Ms N naturally finds all this absolutely charming, just like my amazing ability to plan things at the last minute. In fact, sometimes she just can't seem to find words to properly express her feelings about how special I am. Sometimes she resorts to Spanish words that sound really nice, although it's probably for the better that I keep forgetting to look them up.

And now I've forgotten what I was writing about. It was something about football ...

Oh, yeah, names.

My first roommate was a guy named Ananda. That's a name that I doubt I'll forget. His mother was a child of the sixties and so was he, he just had the misfortune of growing up in the eighties. My third and final dorm roommate was a guy named Dave. He's the guy who, during an otherwise quiet evening of homework, broke the silence by singing "much carnage, much slaughter." Dave and his friend Curt showed up one evening with a wheelchair that they claimed they "found outside". Drexel's in West Philly ... it's possible, but I'm still suspicious. Our fraternity name for Dave was the two Greek letters Pi and Rho smushed together. "Pyro" was an interesting individual indeed, who, last I checked, became a successful computer engineer in California.

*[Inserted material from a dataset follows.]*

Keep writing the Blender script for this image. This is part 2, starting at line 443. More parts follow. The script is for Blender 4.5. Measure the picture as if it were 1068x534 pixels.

Between Ananda and Dave happened to be a roommate who I didn't hang out with much and had a very generic name. Between the Mikes and Matts and Jims and such that I've known over the years, his name has pretty much blended into my mental abyss. Of the things I've had on my mind, his name is not one of them. What can I say? I've had a busy decade.

So I was back on Drexel's campus enjoying my lunch once again when I overheard another conversation. A guy at a neighboring table was talking to a woman about people they knew. She was of Indian descent, but, based on her accent, appears to have learned English here in the states. He was talking about someone whose name he couldn't remember.

"It's one of those quick names," he said, "Like Matt or Paul or something."

Ah-ha! I thought. That's exactly what I told Alaska Jen when she was making fun of me, I just used different names. Basic generic names are ubiquitous. I remember what kind of guy my roommate was, what he looked like, what his girlfriend looked like (and, of course, how odd they looked next to each other, he being tall and lanky and she being neither). I remember things he did, music he listened to, jokes he told. But his name was one of those "quick" names.

The woman was amused by the guy's comment. Her name was a traditional Indian name. She has always stuck out.

"That's what I love about your white names," she said. "They're short; they're snappy. They all blend into the sea of white faces. It seems so much easier ... there's all the Michaels over there, and the Tims are there ..."

And then I remembered that this is exactly the reason why Alaska Jen is "Alaska Jen". Between Jenn-X (my ex-wife) Nurse Jen (who lived in the building next to mine), Intern Jen, Dakota Jen, Jersey Jen, and perhaps a few I've forgotten, I've had to come up with some way to differentiate amongst the multitude of Jens (not that I could ever confuse my ex with any of the others).

"Jen" could almost be a pronoun for "white girls born in the years following the release of Love Story", "Alaska Jen" identifies her as a unique individual.

Generic names, like generic people, are interchangeable. Find me something that a Mike could do that a Matt couldn't do just as well. Can't find a Tim? Get a Tom. (I get the feeling someone in Florida is Googling like crazy right now trying to make sure there are no "Ranger Tims" out there.)

For the record, Alaska Jen, my roommate's name was Joe.

Now what was his last name?

1 comment:

DivineMsN said...

Don't feel bad I can't remember the last name of my first college roomate either.